Jackie curated another series of special experiences for her son, this time out west. She was very focused on him having a male influence aside from Secret Service agents. After a stint at the Youth Conservation Corps program at Yellowstone National Park went awry due to too much press attention, Jackie hatched another plan. She contacted Teno Roncalio, a longtime US congressman from Wyoming. Roncalio told Jackie about John Perry Barlow, a Grateful Dead lyricist who had inherited his father’s cattle ranch near Pinedale, Wyoming. Jackie decided that John should spend the rest of the summer working for Barlow.
Jackie called Barlow on the phone. Barlow remembered: “It was fairly late in the evening. I was sitting at the galactic headquarters of the Bar Cross Land and Livestock Company in Cora, Wyoming. I get this breathy voice on the phone that says, ‘Hi, this is Jacqueline Onassis.’ And I said, ‘Well, in the highly unlikely event that this isn’t some kind of a joke, what can I do for you?’ Two days later, [John] was on the ranch.… My job was to transform him into a ranch hand for about a month. He dug holes for fence posts and looked after some of the animals.… He was rambunctious and at that point a bit directionless,” he said. “But he was full of good juice and amiability and that wonderful alert curiosity he had about everything all of the time. Everything was interesting to him. He wasn’t afraid to ask questions.”

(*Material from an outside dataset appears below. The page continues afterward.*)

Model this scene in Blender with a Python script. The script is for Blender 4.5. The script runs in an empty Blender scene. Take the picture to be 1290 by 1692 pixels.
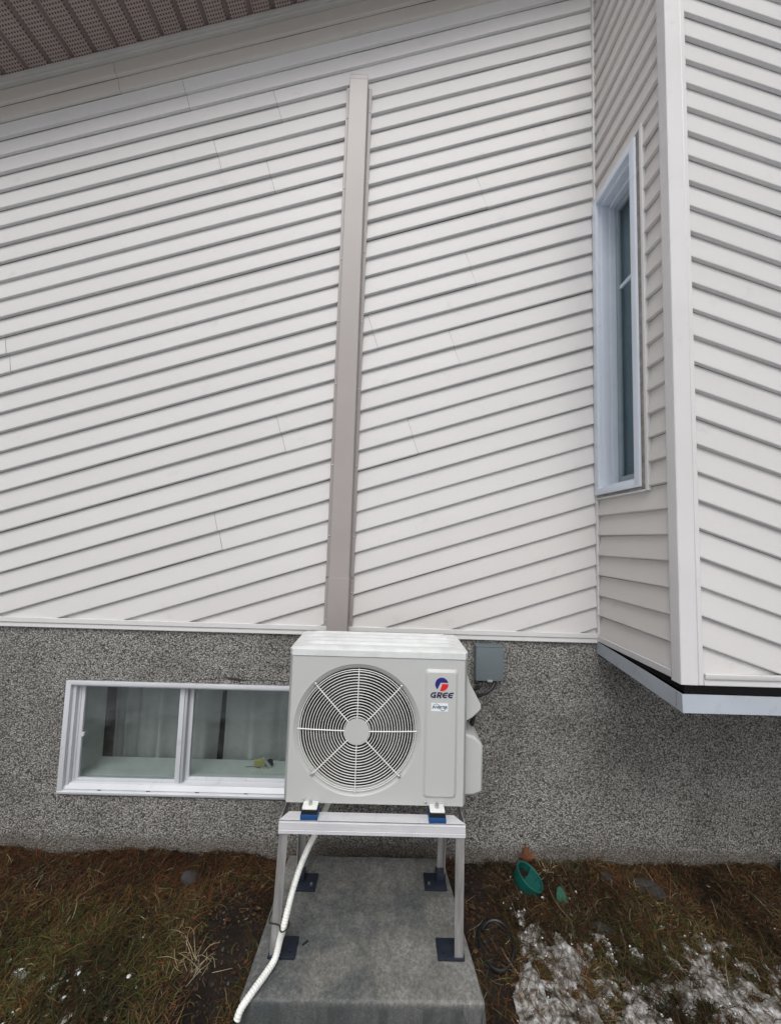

Barlow used to fly his plane around his ranch, and John took a keen interest in it. “He always wanted to go along on that,” Barlow remembered, “and I eventually said, ‘Obviously, you want to know how to drive one of these things. It’s not that hard. Let me teach you.’” They just clicked. “It was one of those moments you have in your life every now and again when you meet someone and you know you’re going to be friends for life,” he said. And they were.
John returned to Andover for his unwanted third year without the group of friends he had surrounded hims
elf with during his first two years. Even his mother abandoned her usual practice of staying a day or two at the Andover Inn when she dropped John off. He returned determined to settle down for the rest of the school year, and to make it to graduation. He made the varsity soccer team—even though he wasn’t much of a team sports athlete—and scored a goal in the game against rival Exeter. He got more involved in the drama department at Andover, acting in Shakespeare’s The Comedy of Errors; he also played the lead in Ken Kesey’s One Flew Over the Cuckoo’s Nest and Neil Simon’s Come Blow Your Horn, and directed Edward Albee’s The Zoo Story. John’s interest in acting was genuine and passionate. But while his mother encouraged him in it for a while by attending his performances, she was dead set against John getting too caught up in the pursuit of it. She thought it was too trivial for him.
There was no doubt John was still struggling academically at Andover. To try to help him, his mother enlisted Ted Becker, a noted New York City child psychiatrist who specialized in helping troubled teens. For several months during his senior year at Andover, John went to New York once a week to see Becker. Jackie was upset about his poor grades, his interest in acting, and his pot habit; she feared the negative influence of other members of the Kennedy clan. By all accounts, it was a bit of a peripatetic extra year for John. He was at Andover during the week and then would head to Boston on the weekends. He would stay at Harvard with Jenny Christian or with Pucillo, who recalled how when John attended the dedication ceremony for the Kennedy School of Government, in October 1978, with his mother and his sister, he didn’t have a suit to wear. So he borrowed from Pucillo a rather unstylish and pedestrian tan three-piece suit and an ugly tie. “His mother was horrified because it didn’t quite fit,” Pucillo said.